Après plusieurs années de séparation où il a même été mariée avec Roberta, la fille de Julio Gonzalez, il retrouve Anna-Eva Bergman (dont il avait divorcé en 1939, peu avant la guerre) en 1952 ; ils se remarieront pour de bon en 1957 et fonderont ensemble en 1973 leur villa-atelier d’Antibes qui deviendra une fondation en 1994.

Il peint ou dessine ou photographie toujours, animé par son énergie débordante, son désir de la fusion dynamique avec le monde très lisible dans ses œuvres, son goût pour les cailloux, les grandes silhouettes d’herbes, sa passion ancienne, venue de l’enfance, pour la cosmologie, les galaxies, la foudre, les explosions naturelles du monde. Les Années Soixante le font connaître internationalement, il devient l’un des artistes célèbres de l’Abstraction lyrique et de l’Action Painting.

Il a continué toute sa vie ses recherches sur les moyens employés, prenant des balais de genêt comme pinceau géant, utilisant des sulfateuses ou des tuyaux d’arrosage pour asperger ses toiles, griffant parfois l’épaisseur de la peinture. La matière picturale : on resterait des heures à la regarder - lisse, ou granuleuse, ou rayée - dans des coins des tableaux, ou en reculant, dans les grandes salles pour saisir plusieurs œuvres d’un seul coup d’œil.

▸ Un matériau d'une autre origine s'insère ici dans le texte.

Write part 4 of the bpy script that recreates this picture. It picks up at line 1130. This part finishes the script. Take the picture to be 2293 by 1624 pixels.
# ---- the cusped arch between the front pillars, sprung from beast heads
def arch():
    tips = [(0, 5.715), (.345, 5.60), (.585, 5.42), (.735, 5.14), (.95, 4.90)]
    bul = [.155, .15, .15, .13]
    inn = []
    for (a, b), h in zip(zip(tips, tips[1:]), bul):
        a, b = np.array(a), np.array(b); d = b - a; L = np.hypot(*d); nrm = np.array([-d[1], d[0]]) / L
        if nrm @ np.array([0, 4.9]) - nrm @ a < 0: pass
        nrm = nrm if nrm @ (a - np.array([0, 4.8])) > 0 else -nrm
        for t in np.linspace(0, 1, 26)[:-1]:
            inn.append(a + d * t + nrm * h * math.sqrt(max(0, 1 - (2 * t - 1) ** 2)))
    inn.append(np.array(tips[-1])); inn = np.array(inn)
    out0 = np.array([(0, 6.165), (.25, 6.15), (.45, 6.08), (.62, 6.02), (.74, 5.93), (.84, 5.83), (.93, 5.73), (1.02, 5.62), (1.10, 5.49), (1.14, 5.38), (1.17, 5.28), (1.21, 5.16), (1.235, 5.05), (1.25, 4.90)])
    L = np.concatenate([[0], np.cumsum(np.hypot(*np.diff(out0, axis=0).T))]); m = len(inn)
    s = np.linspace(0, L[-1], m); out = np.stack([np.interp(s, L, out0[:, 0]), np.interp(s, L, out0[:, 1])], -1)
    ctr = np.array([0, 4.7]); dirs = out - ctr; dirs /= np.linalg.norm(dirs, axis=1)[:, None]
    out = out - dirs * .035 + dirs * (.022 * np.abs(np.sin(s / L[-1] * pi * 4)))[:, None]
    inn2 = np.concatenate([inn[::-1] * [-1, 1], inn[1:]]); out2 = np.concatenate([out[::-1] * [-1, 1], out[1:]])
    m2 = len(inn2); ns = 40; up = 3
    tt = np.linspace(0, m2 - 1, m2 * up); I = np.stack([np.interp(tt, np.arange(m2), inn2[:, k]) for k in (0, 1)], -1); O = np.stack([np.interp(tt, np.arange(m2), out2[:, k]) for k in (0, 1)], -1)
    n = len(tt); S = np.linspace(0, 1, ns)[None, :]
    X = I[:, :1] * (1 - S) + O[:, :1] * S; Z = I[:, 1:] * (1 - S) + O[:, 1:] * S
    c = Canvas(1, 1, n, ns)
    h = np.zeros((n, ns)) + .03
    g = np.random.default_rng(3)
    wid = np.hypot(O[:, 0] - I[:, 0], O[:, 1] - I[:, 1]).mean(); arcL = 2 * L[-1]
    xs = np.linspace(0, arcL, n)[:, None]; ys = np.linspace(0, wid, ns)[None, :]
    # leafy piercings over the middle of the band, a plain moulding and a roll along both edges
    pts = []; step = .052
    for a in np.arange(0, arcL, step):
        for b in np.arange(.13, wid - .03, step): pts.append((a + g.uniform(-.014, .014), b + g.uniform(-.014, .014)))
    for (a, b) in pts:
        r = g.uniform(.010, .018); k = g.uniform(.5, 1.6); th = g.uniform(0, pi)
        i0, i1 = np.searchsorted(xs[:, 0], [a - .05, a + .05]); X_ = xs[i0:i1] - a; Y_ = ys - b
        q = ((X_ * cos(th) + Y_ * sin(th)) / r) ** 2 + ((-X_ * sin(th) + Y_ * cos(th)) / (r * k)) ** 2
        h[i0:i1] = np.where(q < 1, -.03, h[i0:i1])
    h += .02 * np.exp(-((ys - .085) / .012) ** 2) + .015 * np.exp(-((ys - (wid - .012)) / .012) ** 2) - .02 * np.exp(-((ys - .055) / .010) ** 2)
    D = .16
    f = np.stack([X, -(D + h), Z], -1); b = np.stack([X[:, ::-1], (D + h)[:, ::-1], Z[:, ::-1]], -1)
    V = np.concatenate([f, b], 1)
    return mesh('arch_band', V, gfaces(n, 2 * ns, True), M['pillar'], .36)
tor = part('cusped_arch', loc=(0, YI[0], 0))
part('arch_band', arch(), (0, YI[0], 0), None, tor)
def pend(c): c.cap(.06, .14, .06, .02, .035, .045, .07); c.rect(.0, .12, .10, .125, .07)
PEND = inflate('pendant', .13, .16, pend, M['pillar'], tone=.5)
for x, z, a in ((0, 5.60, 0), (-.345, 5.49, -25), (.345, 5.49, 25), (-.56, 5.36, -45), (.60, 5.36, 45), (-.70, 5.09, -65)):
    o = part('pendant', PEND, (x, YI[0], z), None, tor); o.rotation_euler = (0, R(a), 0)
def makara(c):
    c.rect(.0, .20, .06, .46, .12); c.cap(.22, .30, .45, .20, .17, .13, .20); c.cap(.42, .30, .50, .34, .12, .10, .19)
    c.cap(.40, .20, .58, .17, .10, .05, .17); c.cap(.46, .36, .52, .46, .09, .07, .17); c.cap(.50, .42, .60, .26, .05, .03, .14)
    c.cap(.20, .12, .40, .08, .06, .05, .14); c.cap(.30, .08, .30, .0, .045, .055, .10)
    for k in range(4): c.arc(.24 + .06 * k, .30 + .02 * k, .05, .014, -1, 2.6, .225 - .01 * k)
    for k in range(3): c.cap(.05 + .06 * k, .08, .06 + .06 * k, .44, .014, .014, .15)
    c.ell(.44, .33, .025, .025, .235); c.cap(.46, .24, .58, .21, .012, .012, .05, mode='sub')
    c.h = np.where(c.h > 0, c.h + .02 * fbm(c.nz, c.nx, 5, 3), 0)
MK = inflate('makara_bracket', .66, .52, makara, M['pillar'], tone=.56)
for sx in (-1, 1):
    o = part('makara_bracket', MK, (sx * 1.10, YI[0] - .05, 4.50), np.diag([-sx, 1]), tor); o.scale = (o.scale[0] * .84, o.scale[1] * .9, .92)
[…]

Plus les années passent, plus les formats augmentent. Au fur et à mesure de l’exposition, on a des toiles de plus en plus majestueuses dans les formats ou les couleurs, utilisant les couleurs froides et acides comme des « coups de clairon » ( une citation de lui dans l’exposition l’affirme). Les bleus passent du léger au profond et vice-versa, les jaunes, du soufre au citron ou au lumineux ensoleillé, des gerbes noires éclatent, des grosses taches s’épanouissent sur des fonds sourdement lumineux , les rouges sourds et les rose attirants , des gris doux comme des nuages, un plaisir sans cesse varié et retrouvé.

Les dernières salles contiennent des éblouissements.

On sort avec naturellement l’envie d’y retourner.

MAM, Hartung Les « coups de clairon »
HP

Notes

[1Une aquarelle dans les ton violet, rose et rouge, qui m’a fait penser tout au long à la « mer vineuse » chère à Homère.

[2cf article de Wikipedia, citant Hans Hartung, Autoportrait, p.20, ouvrage paru à Dijon aux Presses du réel, en 2016, », un bouquin qui me reste à lire.

[3Il apprendra plus tard qu’il était placé sur la liste des artistes dégénérés.

[4De retour à Paris en 1945, il est naturalisé français en 1946, décoré de la croix de guerre 1939-1945, de la médaille militaire et de la Légion d’honneur.